Media sosial sendiri memang tidak dikhususkan untuk anak muda saja. Jadi, apa salahnya ketika guru memiliki media sosial? Tidak ada hal yang salah dari kepemilikan media sosial. Akan tetapi, terdapat hal-hal yang tetap harus diperhatikan. Guru tidak ubahnya seperti artis bagi siswa-siswa. Terkadang apa saja yang dibagikan di media sosial guru dapat menjadi sebuah bahan obrolan panjang bagi siswa. Guru harus memperhatikan dengan benar apa yang ditulisnya di media sosial.
Media sosial memang menjadi sarana bagi penggunanya untuk menuliskan sesuatu. Seperti yang ditanyakan Facebook pada kolom untuk menulis status, “What’s on your mind?”. Ya, tepat sekali, “Apa yang sedang ada di dalam pikiranmu?”. Pada media sosial Twitter akan muncul “What’s happening?” yang berarti “Apa yang sedang terjadi?”. Meskipun demikian, tidak serta merta pengguna media sosial langsung menuliskan apa yang sedang dipikirkan saat itu juga.
Terdapat hal-hal pribadi yang sebaiknya tidak perlu diumbar di media sosial. Istilah “lebay” sudah akrab didengar oleh masyarakat. Sesuatu yang dianggap berlebihan sering disebut “lebay”. Guru dituntut untuk bijaksana, tidak boleh lebay. Apa lagi di media sosial. Agar tidak dianggap lebay maka kita harus memperhatikan dengan benar apa yang kita lakukan di media sosial.
Terdapat beberapa hal yang harus diperhatikan pengguna media sosial secara keseluruhan. Pertama, tidak membagikan hal-hal yang bersifat pribadi. Baik aktivitas pribadi maupun emosi yang sedang dirasakan. Mungkin saja kita tidak bermaksud sombong dengan membagikan foto saat jalan-jalan ke sebuah obyek wisata tetapi hal ini mungkin ditanggapi berbeda oleh pengguna media sosial lainnya. Tidak sepantasnya pula emosi diumbar di media sosial yang bisa dibaca oleh banyak pihak.
Kedua, perhatikan pilihan kata yang digunakan. Terkadang salah penggunaan kata dapat membuat kesalahpahaman karena adanya perbedaan makna dari pembuat pos dan pembaca pos tersebut. Selain itu, sangat dianjurkan untuk menggunakan bahasa yang sopan baik sedang mengepos sesuatu atau menulis komentar pada pos pengguna lain.

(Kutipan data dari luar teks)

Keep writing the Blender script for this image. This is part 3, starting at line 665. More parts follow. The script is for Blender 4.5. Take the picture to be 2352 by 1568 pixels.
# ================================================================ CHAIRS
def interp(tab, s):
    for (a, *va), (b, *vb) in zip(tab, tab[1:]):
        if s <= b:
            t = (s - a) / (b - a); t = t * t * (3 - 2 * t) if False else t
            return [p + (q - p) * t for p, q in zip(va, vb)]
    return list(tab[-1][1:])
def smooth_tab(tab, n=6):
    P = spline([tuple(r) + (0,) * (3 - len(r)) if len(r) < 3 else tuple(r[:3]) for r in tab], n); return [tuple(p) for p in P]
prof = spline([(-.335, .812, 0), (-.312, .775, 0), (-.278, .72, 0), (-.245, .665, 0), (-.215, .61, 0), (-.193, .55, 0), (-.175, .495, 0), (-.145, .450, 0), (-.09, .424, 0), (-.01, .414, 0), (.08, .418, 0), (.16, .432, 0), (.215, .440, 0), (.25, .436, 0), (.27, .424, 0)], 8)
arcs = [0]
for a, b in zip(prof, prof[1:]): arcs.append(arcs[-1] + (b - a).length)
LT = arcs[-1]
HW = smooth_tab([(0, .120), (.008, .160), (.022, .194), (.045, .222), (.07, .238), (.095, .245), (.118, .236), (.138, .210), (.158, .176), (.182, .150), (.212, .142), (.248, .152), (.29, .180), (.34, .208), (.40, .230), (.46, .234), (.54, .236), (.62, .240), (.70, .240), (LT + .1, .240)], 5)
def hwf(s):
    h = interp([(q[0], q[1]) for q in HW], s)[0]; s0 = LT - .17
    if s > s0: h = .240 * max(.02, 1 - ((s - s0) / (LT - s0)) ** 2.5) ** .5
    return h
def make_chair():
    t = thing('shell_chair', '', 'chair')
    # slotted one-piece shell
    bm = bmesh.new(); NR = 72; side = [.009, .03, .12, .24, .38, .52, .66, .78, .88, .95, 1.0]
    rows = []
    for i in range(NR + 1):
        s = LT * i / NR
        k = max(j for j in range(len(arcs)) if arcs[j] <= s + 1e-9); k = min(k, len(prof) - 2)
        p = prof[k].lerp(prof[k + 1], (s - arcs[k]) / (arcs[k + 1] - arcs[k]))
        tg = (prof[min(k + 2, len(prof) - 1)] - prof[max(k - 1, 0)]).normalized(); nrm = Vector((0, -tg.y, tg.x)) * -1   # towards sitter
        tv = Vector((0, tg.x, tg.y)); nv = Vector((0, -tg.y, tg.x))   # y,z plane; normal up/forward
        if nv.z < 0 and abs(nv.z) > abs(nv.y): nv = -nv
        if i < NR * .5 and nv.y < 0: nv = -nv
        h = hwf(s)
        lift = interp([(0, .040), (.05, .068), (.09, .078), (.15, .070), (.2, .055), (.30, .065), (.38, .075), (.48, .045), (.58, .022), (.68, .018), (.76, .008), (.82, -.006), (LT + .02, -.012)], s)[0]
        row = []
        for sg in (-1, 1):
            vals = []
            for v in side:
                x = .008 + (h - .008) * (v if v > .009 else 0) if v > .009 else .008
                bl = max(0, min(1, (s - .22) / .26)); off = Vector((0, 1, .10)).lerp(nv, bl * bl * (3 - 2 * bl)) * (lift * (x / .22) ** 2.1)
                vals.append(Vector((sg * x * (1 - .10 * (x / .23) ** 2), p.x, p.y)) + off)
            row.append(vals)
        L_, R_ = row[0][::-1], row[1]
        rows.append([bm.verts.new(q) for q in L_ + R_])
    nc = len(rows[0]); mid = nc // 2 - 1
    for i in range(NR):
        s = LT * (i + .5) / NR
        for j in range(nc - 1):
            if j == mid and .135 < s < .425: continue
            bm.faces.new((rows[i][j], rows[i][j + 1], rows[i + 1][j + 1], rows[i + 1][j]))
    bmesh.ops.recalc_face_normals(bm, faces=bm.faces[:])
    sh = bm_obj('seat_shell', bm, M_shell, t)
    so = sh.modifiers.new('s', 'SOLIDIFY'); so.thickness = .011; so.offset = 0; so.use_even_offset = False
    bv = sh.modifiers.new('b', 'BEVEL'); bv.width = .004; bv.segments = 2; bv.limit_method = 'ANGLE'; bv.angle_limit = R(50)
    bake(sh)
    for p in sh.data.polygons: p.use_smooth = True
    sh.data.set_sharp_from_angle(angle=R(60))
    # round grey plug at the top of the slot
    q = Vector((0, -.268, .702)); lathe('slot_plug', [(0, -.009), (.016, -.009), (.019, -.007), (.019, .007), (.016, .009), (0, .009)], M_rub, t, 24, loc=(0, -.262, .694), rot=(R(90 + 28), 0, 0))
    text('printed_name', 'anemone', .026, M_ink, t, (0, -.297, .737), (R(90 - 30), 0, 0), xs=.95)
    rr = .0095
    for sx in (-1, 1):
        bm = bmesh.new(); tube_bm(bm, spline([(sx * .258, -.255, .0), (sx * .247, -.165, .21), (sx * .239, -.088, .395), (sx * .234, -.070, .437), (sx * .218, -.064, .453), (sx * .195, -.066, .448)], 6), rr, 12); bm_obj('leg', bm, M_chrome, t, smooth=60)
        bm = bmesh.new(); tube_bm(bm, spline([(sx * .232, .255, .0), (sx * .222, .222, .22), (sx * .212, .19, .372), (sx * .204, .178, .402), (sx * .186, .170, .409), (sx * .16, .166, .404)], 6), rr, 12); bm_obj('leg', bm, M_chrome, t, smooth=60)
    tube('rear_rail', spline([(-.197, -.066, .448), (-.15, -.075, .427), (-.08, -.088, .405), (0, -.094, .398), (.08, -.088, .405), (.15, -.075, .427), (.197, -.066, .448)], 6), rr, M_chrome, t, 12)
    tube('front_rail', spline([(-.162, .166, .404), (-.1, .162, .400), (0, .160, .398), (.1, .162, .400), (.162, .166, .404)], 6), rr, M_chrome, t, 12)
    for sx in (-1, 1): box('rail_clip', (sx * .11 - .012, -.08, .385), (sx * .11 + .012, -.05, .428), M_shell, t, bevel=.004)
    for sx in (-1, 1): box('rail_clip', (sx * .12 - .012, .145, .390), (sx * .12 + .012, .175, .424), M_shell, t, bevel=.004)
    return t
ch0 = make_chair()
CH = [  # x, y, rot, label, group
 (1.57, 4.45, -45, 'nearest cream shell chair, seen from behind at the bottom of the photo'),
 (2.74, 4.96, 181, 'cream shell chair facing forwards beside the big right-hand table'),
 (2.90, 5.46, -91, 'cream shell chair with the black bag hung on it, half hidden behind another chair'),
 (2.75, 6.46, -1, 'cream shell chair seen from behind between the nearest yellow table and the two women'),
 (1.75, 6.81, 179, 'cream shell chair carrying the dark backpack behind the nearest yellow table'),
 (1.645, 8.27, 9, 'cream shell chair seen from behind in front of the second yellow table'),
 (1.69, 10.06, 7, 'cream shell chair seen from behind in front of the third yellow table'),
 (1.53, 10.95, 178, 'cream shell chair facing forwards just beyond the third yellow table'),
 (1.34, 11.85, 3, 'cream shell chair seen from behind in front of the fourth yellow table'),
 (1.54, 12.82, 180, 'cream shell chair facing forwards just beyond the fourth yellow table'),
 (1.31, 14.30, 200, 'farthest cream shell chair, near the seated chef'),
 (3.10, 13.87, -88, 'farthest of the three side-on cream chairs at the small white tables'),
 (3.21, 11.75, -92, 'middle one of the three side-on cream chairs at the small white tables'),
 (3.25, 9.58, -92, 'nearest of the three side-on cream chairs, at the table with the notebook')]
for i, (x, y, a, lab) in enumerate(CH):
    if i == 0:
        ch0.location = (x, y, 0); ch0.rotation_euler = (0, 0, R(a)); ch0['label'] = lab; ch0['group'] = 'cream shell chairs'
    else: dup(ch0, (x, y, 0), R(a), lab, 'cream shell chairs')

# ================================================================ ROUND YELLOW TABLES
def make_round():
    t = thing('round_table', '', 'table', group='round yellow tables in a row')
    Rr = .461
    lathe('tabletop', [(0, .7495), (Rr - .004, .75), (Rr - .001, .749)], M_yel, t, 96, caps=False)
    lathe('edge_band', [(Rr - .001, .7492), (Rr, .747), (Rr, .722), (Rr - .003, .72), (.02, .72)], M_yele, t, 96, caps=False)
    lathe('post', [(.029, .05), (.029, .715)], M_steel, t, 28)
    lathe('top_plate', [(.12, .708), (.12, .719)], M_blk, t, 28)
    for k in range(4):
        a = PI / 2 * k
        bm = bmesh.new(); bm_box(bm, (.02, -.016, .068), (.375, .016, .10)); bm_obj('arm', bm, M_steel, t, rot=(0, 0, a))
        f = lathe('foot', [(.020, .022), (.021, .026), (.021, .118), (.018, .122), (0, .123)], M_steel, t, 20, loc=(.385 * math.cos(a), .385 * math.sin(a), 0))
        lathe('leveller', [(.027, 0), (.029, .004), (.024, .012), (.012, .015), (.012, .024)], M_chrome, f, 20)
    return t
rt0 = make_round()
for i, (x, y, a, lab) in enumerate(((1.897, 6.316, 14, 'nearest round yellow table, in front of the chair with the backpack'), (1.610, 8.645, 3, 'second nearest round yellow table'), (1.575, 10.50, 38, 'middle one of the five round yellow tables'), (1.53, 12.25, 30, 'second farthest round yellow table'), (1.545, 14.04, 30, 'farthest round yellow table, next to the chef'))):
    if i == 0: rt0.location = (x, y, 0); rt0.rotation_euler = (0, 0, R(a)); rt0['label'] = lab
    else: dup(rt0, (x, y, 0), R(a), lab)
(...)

Ketiga, hati-hati dalam membagikan informasi. Saat ini informasi di media sosial dapat beredar dengan cepat. Terkadang bahkan si pembagi informasi tersebut juga hanya membagikan berita tersebut tanpa mengecek terlebih dahulu kebenarannya. Terdapat kemungkinan bahwa berita tersebut tidak benar. Hal ini sering disebut sebagai berita “hoax”. Untuk menghindari hal tersebut, pengguna media sosial harus mengecek terlebih dahulu kebenaran info atau berita tersebut.
Bijaklah dalam menggunakan media sosial. Terdapat hal-hal yang sebaiknya dibagikan di media sosial dan ada pula yang tidak. Kita mungkin juga dapat membatasi pertemanan di media sosial dengan memilih orang-orang yang benar-benar kita kenal saja. Dalam beberapa media sosial juga terdapat fitur “private” yang membuat apa yang kita pos hanya dapat dilihat oleh pengikut kita saja atau orang-orang tertentu saja.
Sebenarnya tidak hanya guru yang harus memperhatikan apa yang mereka lakukan di media sosial. Semua pengguna media sosial harus berhati-hati dengan apa yang mereka tulis atau bagikan di media sosial. Guru sebagai sosok yang digugu lan ditiru, alangkah baiknya apabila guru dapat memberikan contoh terlebih dahulu mengenai penggunaan media sosial yang bijak.